Proton is just your PGP email client + cloud sync (kind of like a password manager).
It generates a PGP key when you create an account. Then they encrypt incoming email with that key. You can replace this key if you want.
You can add PGP keys for contacts that aren't in the Proton ecosystem and they'll use those keys to encrypt out going mail and provide the information to reply using your Proton PGP key.
If your contract is another proton mail user, they set all this up automatically (they can figure that out via MX records). They've also pushed for an open standard for doing this automatically for all PGP capable MX servers (i.e. allowing the automatic key exchange to happen when emailing someone out of their ecosystem).
So what you get with Proton is a fancy PGP web client, encryption at rest server side, some niceties with automatic key exchange, and an IMAP bridge that handles all the key management outside of your mail client (which makes sure it's done right and everything is in sync across all your devices).
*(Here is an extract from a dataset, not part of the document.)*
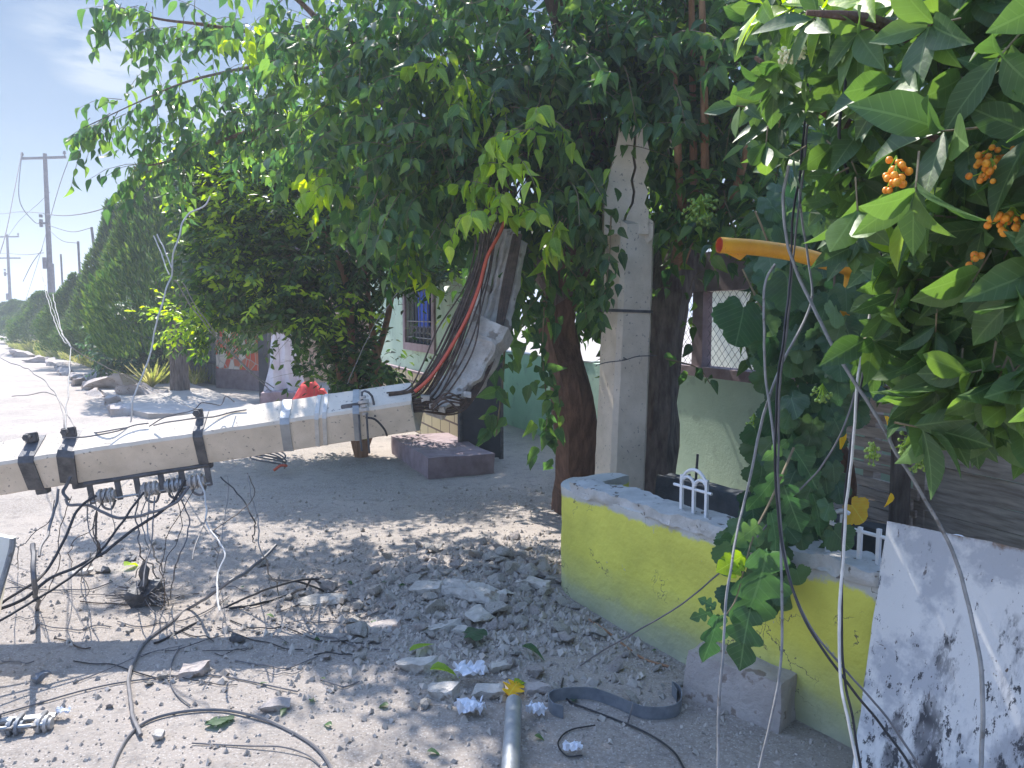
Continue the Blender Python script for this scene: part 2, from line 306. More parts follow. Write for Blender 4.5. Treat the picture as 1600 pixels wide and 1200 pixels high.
def stone_mat():
    m = bpy.data.materials.new('red_white_stone'); m.use_nodes = True; nt = m.node_tree; L = nt.links; b = nt.nodes['Principled BSDF']; b.inputs['Roughness'].default_value = .9
    t = N(nt, 'ShaderNodeTexCoord'); v = N(nt, 'ShaderNodeTexVoronoi'); v.inputs['Scale'].default_value = 5.5; L.new(t.outputs['Object'], v.inputs[0])
    s = N(nt, 'ShaderNodeSeparateColor'); L.new(v.outputs['Color'], s.inputs[0])
    r = N(nt, 'ShaderNodeValToRGB'); r.color_ramp.interpolation = 'CONSTANT'; r.color_ramp.elements[0].color = (.66,.13,.07,1); r.color_ramp.elements[1].position = .45; r.color_ramp.elements[1].color = (.74,.66,.60,1)
    e = r.color_ramp.elements.new(.75); e.color = (.60,.20,.12,1); L.new(s.outputs[0], r.inputs[0])
    v2 = N(nt, 'ShaderNodeTexVoronoi', feature='DISTANCE_TO_EDGE'); v2.inputs['Scale'].default_value = 5.5; L.new(t.outputs['Object'], v2.inputs[0])
    mr = N(nt, 'ShaderNodeMapRange'); mr.inputs[1].default_value = .03; mr.inputs[2].default_value = .06; L.new(v2.outputs['Distance'], mr.inputs[0])
    x = N(nt, 'ShaderNodeMix', data_type='RGBA'); x.inputs[6].default_value = (.5,.46,.42,1); L.new(mr.outputs[0], x.inputs[0]); L.new(r.outputs[0], x.inputs[7]); L.new(x.outputs[2], b.inputs['Base Color'])
    return m
M['stone'] = stone_mat()

# ---------------------------------------------------------------- object helpers
def tag(o, label=None, cat=None, group=None, kind=None):
    if label: o['label'] = label
    if cat: o['category'] = cat
    if group: o['group'] = group
    if kind: o['kind'] = kind
    return o
def thing(name, label, cat, loc, group=None):
    o = bpy.data.objects.new(name, None); col.objects.link(o); o.location = loc; o.empty_display_size = .2
    bpy.context.view_layer.update()
    return tag(o, label, cat, group)
def wloc(o):
    v = Vector((0, 0, 0))
    while o: v += Vector(o.location); o = o.parent
    return v
def link_mesh(name, me, m, parent=None):
    o = bpy.data.objects.new(name, me); col.objects.link(o)
    if m: me.materials.append(m)
    if parent: o.parent = parent
    return o
def catmull(pts, n=6):
    P = [Vector(p) for p in pts]
    if len(P) < 3: return P
    P = [P[0]*2-P[1]] + P + [P[-1]*2-P[-2]]; out = []
    for i in range(1, len(P)-2):
        for k in range(n):
            t = k / n; a, b, c, d = P[i-1:i+3]
            out.append(.5 * ((2*b) + (c-a)*t + (2*a-5*b+4*c-d)*t*t + (3*b-a-3*c+d)*t**3))
    out.append(P[-2]); return out
class MB:
    def __init__(s): s.v = []; s.f = []
    def add(s, vs, fs):
        o = len(s.v); s.v += [Vector(v) for v in vs]; s.f += [tuple(i + o for i in f) for f in fs]; return s
    def box(s, c, size, ax=None, rz=0, bev=0):
        c = Vector(c); hx, hy, hz = [q / 2 for q in size]
        if ax is None:
            a = Vector((math.cos(rz), math.sin(rz), 0)); ax = (a, Vector((-a.y, a.x, 0)), Vector((0, 0, 1)))
        X, Y, Z = ax
        if not bev:
            vs = [c + X*(hx*i) + Y*(hy*j) + Z*(hz*k) for k in (-1, 1) for j in (-1, 1) for i in (-1, 1)]
            return s.add(vs, [(0,2,3,1),(4,5,7,6),(0,1,5,4),(2,6,7,3),(0,4,6,2),(1,3,7,5)])
        b = bev; bm = bmesh.new(); bmesh.ops.create_cube(bm, size=1)
        for v in bm.verts: v.co = Vector((v.co.x*size[0], v.co.y*size[1], v.co.z*size[2]))
        bmesh.ops.bevel(bm, geom=bm.edges[:], offset=b, segments=2, affect='EDGES')
        bm.verts.index_update(); vs = [c + X*v.co.x + Y*v.co.y + Z*v.co.z for v in bm.verts]; fs = [tuple(v.index for v in f.verts) for f in bm.faces]; bm.free()
        return s.add(vs, fs)
    def tube(s, pts, r, sides=8, smooth=0, cap=True, jit=0):
        P = catmull(pts, smooth) if smooth else [Vector(p) for p in pts]
        n = len(P); rr = r if isinstance(r, (list, tuple)) else [r, r]
        def rad(i):
            t = i / max(1, n-1) * (len(rr)-1); k = min(int(t), len(rr)-2); return rr[k] + (rr[k+1]-rr[k]) * (t-k)
        T = (P[1]-P[0]).normalized(); up = Vector((0,0,1)) if abs(T.z) < .9 else Vector((1,0,0))
        A = T.cross(up).normalized(); o = len(s.v)
        for i in range(n):
            t = (P[min(i+1, n-1)] - P[max(i-1, 0)]).normalized()
            A = (A - t * A.dot(t)).normalized(); B = t.cross(A); q = rad(i)
            for k in range(sides):
                a = 2*math.pi*k/sides; j = 1 + (jit * (noise.noise(P[i]*3 + Vector((math.cos(a), math.sin(a), 0))*1.3)) if jit else 0)
                s.v.append(P[i] + (A*math.cos(a) + B*math.sin(a)) * q * j)
        for i in range(n-1):
            for k in range(sides):
                a = o+i*sides+k; b = o+i*sides+(k+1) % sides; s.f.append((a, b, b+sides, a+sides))
        if cap:
            s.f.append(tuple(o+k for k in reversed(range(sides)))); s.f.append(tuple(o+(n-1)*sides+k for k in range(sides)))
        return s
    def sphere(s, c, r, seg=8, rings=5, sq=(1,1,1)):
        o = len(s.v); c = Vector(c)
        s.v.append(c + Vector((0,0,r*sq[2])))
        for i in range(1, rings):
            a = math.pi*i/rings
            for k in range(seg):
                b = 2*math.pi*k/seg; s.v.append(c + Vector((math.sin(a)*math.cos(b)*r*sq[0], math.sin(a)*math.sin(b)*r*sq[1], math.cos(a)*r*sq[2])))
        s.v.append(c - Vector((0,0,r*sq[2])))
        for k in range(seg): s.f.append((o, o+1+k, o+1+(k+1) % seg))
        for i in range(rings-2):
            for k in range(seg):
                a = o+1+i*seg+k; b = o+1+i*seg+(k+1) % seg; s.f.append((a, a+seg, b+seg, b))
        e = len(s.v)-1; q = o+1+(rings-2)*seg
        for k in range(seg): s.f.append((q+k, e, q+(k+1) % seg))
        return s
    def prism(s, poly, d):
        """poly: list of 3-D points (planar), extruded by the vector d"""
        n = len(poly); P = [Vector(p) for p in poly]; Q = [p + d for p in P]
        return s.add(P + Q, [tuple(range(n)), tuple(reversed(range(n, 2*n)))] + [(i, i+n, (i+1) % n + n, (i+1) % n) for i in range(n)])
    def jitter(s, a, f=8):
        for i, v in enumerate(s.v): s.v[i] = v + Vector(noise.noise_vector(v*f)) * a
        return s
    def build(s, name, m, parent=None, origin=None, smooth=True):
        me = bpy.data.meshes.new(name)
        o = wloc(parent) if parent else Vector(origin) if origin is not None else Vector((0,0,0))
        me.from_pydata([tuple(v - o) for v in s.v], [], s.f); me.update()
        bm = bmesh.new(); bm.from_mesh(me); bmesh.ops.recalc_face_normals(bm, faces=bm.faces); bm.to_mesh(me); bm.free()
        if smooth:
            me.polygons.foreach_set('use_smooth', [True]*len(me.polygons)); me.set_sharp_from_angle(angle=R(38))
        ob = link_mesh(name, me, m, parent)
        if not parent and origin is not None: ob.location = o
        return ob
def noisy_box(size, n, amp, f, seed, center=(0,0,0), ax=None, chip=0):
    """subdivided box with a broken, weathered surface"""
    bm = bmesh.new(); bmesh.ops.create_cube(bm, size=1)
    bmesh.ops.subdivide_edges(bm, edges=bm.edges[:], cuts=n, use_grid_fill=True)
    c = Vector(center); X, Y, Z = ax or (Vector((1,0,0)), Vector((0,1,0)), Vector((0,0,1)))
    vs = []
    bm.verts.index_update()
    for v in bm.verts:
        p = Vector((v.co.x*size[0], v.co.y*size[1], v.co.z*size[2]))
        e = sum(1 for q in v.co if abs(abs(q) - .5) < 1e-4)
        p += Vector(noise.noise_vector(p*f + Vector((seed, seed*2, 0)))) * amp
        if e >= 2: p *= 1 - chip * (.4 + .6*abs(noise.noise(p*f*1.7 + Vector((seed,0,0)))))
        vs.append(c + X*p.x + Y*p.y + Z*p.z)
    fs = [tuple(v.index for v in f.verts) for f in bm.faces]; bm.free()
    return vs, fs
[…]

All the encryption and the initial key generation happens client side just like with Bitwarden.
They're all trying to reinvent email by bolting something else on top likely an in-house implementation of whatever's hot at the moment. However, the supposed benefits are completely gone once you're exchanging mails with any other email host.
But what you are suggesting only works if you only communicate with people who use gpg-aware clients, right? I've done that for years but I was mostly only able to sign my emails because nobody cares.
But of course when using a provider like Proton you can only trust them to keep just encrypted data.
No need to look for a conspiracy, this sort of thing happens all the time to all sorts of companies. Maybe it's a patent they want, maybe they want the talent, maybe they want the assets, maybe they want to remove a competitor... It's really not that unusual.
Yup, I’ve always considered my private/personal domains something akin to interfaces in programming. Send messages here, and I’ll receive them. Despite changing the email providers and services several times behind-the-scenes. The people contacting me need not worry about the details, they just want to contact me with some amount of guarantee that the address is valid, and with no need for unnecessary questions as to whether or not it might have changed. It hasn’t and it won’t, worry not.
Losing your email address can be a nightmare, as it can feel almost impossible to chase down every service you've tied to your account.
A sign-off reads, "We look forward to continuing to serve you," so it's easy to assume that the service will keep running.
You only learn about the impending shutdown after scrolling down, clicking the small "migrate your data" link at the bottom of the page, and opening the first FAQ answer.
Burying the lede under all the self-congratulatory acquisition news makes Skiff users look like a disposable afterthought.
Publicly, the company is committed to users and privacy, but those VCs needed a return on their investment.
With Skiff, there will now presumably be an email service, putting Notion pretty close to Google Workspace or Office 365.